[Dataset excerpt]

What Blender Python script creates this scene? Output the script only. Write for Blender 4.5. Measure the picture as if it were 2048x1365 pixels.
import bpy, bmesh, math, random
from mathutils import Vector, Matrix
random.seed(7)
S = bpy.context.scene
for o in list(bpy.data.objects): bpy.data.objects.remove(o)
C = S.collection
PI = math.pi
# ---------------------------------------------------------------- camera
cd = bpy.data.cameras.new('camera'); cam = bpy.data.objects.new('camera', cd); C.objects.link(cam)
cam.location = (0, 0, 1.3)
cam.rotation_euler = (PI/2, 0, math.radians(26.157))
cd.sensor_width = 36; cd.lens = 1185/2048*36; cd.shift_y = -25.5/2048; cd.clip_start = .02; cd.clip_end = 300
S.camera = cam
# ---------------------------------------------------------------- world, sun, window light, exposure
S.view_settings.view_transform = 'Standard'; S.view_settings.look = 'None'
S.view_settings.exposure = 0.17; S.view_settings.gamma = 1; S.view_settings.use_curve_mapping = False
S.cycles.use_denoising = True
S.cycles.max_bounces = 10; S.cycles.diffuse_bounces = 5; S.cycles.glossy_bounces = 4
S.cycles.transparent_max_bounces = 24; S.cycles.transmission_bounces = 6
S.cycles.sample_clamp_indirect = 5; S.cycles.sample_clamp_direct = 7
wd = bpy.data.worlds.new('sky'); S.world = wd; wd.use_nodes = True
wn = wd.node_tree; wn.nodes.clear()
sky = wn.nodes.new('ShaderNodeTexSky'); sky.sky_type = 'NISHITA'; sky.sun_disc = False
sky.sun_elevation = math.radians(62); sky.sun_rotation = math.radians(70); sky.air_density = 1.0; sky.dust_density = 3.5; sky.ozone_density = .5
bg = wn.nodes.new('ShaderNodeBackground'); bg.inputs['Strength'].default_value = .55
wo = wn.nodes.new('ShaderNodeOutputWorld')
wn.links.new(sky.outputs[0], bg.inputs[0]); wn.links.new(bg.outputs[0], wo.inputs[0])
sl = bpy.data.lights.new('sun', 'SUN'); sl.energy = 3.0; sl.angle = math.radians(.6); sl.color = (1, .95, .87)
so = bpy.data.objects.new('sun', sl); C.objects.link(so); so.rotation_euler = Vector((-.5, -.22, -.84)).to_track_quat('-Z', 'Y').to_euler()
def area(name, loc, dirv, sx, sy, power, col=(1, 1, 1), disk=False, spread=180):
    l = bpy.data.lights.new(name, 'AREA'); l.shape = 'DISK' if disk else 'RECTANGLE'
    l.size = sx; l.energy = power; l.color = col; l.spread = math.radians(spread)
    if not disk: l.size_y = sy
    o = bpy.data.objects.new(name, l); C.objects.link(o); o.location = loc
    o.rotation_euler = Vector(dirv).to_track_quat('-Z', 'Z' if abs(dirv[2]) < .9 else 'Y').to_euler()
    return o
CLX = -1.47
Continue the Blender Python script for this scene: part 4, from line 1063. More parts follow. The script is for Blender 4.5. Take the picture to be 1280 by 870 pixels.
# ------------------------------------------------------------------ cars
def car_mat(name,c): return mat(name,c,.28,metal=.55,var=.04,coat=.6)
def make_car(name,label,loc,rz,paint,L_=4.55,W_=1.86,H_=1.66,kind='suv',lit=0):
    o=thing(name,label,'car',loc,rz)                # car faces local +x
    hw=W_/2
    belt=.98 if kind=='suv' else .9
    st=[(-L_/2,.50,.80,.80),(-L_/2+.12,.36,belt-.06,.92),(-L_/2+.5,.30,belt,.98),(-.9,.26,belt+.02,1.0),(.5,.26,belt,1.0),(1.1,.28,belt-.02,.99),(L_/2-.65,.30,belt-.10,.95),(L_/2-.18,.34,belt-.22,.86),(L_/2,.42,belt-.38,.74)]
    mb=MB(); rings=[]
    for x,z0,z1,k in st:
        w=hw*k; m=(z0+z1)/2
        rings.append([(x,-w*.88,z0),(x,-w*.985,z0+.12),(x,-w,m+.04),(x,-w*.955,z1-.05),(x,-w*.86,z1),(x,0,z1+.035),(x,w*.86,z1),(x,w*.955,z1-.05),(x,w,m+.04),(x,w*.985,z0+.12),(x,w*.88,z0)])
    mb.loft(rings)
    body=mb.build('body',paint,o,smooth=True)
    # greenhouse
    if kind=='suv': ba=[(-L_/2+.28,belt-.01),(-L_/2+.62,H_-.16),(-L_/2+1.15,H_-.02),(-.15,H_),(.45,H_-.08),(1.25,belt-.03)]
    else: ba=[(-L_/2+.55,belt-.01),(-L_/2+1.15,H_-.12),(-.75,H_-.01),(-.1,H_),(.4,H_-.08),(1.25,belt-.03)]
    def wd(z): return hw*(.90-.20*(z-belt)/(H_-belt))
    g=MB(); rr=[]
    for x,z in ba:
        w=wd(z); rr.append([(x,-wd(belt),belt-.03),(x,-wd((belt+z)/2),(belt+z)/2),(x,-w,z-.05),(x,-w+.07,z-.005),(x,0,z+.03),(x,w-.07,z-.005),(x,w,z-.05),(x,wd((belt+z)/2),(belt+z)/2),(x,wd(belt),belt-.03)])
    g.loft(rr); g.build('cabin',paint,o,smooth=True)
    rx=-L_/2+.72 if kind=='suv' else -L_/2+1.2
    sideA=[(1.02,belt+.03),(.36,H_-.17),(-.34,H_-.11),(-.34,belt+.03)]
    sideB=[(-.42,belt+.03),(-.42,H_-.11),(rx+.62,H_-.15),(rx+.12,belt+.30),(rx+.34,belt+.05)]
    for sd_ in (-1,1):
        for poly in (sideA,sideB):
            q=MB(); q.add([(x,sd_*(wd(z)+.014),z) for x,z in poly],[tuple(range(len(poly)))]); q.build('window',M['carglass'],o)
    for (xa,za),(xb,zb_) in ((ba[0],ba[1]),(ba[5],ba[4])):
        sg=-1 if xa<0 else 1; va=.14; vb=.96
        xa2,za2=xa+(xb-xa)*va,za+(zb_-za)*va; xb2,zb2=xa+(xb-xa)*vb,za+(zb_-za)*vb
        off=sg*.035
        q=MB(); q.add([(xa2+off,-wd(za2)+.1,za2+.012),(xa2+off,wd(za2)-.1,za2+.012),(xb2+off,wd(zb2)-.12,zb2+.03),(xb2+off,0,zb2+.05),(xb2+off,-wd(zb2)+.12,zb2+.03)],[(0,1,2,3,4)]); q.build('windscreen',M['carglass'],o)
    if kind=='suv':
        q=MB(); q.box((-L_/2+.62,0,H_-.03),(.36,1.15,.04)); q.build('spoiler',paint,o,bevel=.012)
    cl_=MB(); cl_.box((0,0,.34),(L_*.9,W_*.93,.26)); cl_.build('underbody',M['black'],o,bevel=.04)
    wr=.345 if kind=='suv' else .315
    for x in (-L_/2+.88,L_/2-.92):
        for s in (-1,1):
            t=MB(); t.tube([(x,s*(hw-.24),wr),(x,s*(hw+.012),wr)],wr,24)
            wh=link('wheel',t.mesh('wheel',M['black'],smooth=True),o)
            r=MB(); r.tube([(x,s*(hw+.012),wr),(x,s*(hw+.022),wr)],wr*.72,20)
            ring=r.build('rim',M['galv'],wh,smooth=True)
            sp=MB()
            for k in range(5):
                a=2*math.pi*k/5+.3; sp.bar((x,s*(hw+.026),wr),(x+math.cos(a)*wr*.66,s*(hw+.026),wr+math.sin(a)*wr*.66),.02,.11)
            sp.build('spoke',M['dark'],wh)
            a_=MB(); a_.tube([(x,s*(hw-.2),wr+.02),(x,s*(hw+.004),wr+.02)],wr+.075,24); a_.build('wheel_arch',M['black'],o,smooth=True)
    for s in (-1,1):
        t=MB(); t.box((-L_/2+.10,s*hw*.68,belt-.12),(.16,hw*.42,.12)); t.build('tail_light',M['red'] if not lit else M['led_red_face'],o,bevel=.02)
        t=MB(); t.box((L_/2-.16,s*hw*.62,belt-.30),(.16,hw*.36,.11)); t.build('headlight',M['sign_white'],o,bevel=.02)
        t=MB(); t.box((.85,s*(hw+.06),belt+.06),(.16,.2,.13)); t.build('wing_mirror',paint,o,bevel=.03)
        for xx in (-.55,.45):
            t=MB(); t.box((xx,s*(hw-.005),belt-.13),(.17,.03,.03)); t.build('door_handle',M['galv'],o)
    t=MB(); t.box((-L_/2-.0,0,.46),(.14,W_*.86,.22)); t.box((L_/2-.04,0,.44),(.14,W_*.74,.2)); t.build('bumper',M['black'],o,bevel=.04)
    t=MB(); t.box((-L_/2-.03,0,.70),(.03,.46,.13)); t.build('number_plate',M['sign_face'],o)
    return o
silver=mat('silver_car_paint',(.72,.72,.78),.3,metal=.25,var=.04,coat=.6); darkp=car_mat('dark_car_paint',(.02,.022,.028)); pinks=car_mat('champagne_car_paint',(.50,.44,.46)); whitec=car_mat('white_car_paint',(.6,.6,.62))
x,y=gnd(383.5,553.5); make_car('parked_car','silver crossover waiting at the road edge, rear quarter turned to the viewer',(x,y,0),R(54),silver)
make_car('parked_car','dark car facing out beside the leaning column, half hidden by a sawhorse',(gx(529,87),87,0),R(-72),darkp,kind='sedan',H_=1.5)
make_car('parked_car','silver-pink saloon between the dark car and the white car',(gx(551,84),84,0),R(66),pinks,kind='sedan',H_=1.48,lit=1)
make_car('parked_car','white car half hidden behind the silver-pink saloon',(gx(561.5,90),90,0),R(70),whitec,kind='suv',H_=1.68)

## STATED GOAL
Identify each line in the records above that contains the word "from", and copy it out in full.

## RESPONSE TO THIS TASK
from mathutils import Vector, Matrix
Continue the Blender Python script for this scene: part 4, from line 1063. More parts follow. The script is for Blender 4.5. Take the picture to be 1280 by 870 pixels.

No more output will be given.